Obtidos tais dados, aí sim se pode estabelecer o plano repressivo com esperança de sucesso. Sem saber com certeza quem é quem no submundo do crime e onde estará num determinado momento, não adianta atacar a esmo, confiando na sorte.
Afinal, o Rio não é uma selva, nem está enfrentando guerra civil. Os resultados inexpressivos das operações aparatosas, feitas às cegas, estão a demonstrar ausência de levantamentos preliminares corretos, assim como quão inútil é desengavetar planos antigos e considerá-los adequados ao momento.
A corrupção tem que ser combatida pelo governo carioca com todo o rigor, pois policial desonesto não é apenas corrupto e muito menos policial: é bandido. Pior ainda quando a desonestidade ultrapassa os parâmetros da corrupção e faz o policial desonesto participar diretamente das quadrilhas, como vem acontecendo.

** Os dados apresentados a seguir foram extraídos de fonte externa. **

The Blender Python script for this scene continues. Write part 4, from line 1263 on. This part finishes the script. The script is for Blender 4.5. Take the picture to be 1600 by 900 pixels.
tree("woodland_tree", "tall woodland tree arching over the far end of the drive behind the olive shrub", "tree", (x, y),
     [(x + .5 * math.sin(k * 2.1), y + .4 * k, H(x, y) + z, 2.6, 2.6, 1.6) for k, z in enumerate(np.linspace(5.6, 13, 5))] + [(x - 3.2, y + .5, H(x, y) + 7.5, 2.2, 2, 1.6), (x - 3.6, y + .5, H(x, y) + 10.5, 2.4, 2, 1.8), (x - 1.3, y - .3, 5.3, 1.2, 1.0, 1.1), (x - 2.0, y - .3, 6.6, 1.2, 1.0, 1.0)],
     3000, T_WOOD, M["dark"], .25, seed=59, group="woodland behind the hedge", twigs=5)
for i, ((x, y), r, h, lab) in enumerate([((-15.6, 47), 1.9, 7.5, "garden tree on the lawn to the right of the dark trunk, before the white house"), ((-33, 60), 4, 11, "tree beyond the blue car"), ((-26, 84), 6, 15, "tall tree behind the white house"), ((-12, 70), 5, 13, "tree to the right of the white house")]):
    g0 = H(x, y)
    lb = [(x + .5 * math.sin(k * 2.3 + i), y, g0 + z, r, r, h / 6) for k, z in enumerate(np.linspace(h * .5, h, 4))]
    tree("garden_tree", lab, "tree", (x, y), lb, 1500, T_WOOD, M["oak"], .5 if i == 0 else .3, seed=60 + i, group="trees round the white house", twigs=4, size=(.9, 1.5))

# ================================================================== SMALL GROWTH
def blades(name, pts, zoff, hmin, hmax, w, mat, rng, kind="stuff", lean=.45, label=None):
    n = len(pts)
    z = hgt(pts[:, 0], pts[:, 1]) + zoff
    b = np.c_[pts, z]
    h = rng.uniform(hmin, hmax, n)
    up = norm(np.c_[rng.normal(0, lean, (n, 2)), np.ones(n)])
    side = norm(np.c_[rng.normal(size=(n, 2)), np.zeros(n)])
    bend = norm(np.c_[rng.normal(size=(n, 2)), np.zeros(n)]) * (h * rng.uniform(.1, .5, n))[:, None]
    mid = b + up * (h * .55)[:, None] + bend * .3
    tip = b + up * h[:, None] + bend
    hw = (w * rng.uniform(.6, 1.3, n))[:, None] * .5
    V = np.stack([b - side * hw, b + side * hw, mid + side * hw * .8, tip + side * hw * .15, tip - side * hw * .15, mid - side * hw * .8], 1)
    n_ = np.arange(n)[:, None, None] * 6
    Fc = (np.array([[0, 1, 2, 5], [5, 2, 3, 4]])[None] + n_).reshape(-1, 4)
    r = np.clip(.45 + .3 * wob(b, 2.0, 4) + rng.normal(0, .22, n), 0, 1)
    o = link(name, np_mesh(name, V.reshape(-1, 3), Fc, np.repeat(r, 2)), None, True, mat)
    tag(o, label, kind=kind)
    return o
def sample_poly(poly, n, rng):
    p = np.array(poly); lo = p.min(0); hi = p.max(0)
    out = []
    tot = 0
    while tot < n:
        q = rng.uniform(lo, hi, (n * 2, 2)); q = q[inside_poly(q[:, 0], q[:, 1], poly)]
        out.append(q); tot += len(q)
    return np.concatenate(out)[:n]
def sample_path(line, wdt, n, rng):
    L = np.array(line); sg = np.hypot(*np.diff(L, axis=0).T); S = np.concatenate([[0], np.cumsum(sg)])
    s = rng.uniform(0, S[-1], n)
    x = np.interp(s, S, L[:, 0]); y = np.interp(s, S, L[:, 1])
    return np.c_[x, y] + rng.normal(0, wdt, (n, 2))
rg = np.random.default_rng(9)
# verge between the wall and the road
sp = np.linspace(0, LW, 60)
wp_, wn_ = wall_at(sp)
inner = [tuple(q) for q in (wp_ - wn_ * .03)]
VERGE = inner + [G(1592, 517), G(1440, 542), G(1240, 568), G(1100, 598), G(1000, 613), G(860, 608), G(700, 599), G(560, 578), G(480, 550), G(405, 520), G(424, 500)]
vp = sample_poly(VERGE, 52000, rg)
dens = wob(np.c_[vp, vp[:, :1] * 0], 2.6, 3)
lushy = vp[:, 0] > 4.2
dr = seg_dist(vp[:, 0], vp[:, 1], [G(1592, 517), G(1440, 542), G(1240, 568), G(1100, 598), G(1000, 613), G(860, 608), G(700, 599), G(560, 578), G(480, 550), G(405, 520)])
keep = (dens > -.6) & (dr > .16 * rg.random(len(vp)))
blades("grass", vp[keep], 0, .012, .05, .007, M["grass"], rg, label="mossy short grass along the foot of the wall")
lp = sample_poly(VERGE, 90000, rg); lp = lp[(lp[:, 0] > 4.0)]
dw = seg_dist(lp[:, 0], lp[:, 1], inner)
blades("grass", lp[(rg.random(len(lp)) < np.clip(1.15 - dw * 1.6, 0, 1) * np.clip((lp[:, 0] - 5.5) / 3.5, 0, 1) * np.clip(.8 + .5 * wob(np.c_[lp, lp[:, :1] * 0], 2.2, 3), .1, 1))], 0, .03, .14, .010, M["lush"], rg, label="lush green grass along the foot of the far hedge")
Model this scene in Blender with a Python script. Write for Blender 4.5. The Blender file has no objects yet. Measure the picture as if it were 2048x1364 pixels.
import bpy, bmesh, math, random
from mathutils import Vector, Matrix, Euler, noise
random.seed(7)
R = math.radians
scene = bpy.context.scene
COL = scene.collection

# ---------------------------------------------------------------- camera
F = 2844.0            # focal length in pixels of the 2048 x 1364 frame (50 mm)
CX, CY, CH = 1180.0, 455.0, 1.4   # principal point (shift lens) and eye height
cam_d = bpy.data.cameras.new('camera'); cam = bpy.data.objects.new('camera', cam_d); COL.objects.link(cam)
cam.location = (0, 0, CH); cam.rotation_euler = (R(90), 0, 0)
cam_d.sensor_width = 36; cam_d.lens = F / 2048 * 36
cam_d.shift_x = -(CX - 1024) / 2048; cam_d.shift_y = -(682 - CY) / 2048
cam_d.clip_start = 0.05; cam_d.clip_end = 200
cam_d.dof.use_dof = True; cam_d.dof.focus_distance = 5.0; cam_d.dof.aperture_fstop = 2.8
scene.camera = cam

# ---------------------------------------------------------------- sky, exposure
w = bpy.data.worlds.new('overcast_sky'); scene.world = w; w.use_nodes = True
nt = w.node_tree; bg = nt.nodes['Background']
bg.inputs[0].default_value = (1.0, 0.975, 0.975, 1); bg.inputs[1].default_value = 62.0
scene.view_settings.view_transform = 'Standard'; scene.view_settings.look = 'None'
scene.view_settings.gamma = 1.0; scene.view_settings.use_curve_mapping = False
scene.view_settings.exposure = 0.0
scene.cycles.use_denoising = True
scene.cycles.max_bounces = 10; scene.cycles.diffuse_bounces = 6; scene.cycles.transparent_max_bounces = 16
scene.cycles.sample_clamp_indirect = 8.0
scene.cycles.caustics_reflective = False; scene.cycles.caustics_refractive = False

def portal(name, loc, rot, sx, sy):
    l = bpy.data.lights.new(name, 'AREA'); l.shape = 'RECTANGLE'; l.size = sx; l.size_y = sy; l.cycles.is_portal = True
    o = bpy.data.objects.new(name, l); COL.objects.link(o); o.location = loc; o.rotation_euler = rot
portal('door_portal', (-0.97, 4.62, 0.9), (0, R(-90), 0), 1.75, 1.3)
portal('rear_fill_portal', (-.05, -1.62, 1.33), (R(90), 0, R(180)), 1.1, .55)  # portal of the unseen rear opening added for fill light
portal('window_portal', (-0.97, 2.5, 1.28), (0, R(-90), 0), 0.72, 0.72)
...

Entretanto, de nada adiantará esse combate se não estiver acompanhado da valorização dos honestos -formação técnica, apoio do Ministério Público e da Justiça e reconhecimento, por meio de salários melhores e outros incentivos- para que os policiais voltem a orgulhar-se de sua profissão. O maior estímulo a quem trabalha por vocação é poder comemorar o sucesso ao final de cada missão.
Sob o aspecto do aprimoramento técnico e da resultante valorização dos órgãos policiais, a União deve socorrer não só o Rio de Janeiro, como outros Estados. Por exemplo, temos uma Academia Nacional de Polícia ociosa, mas plena de recursos humanos, suficientes e capazes para esse apoio.
Deveria ser ativada já para acolher e doutrinar policiais estaduais, ao lado de futuros membros da Polícia Federal. Voltaria a ser importante pólo irradiador de conhecimentos e formação técnica, que minguam em muitos Estados.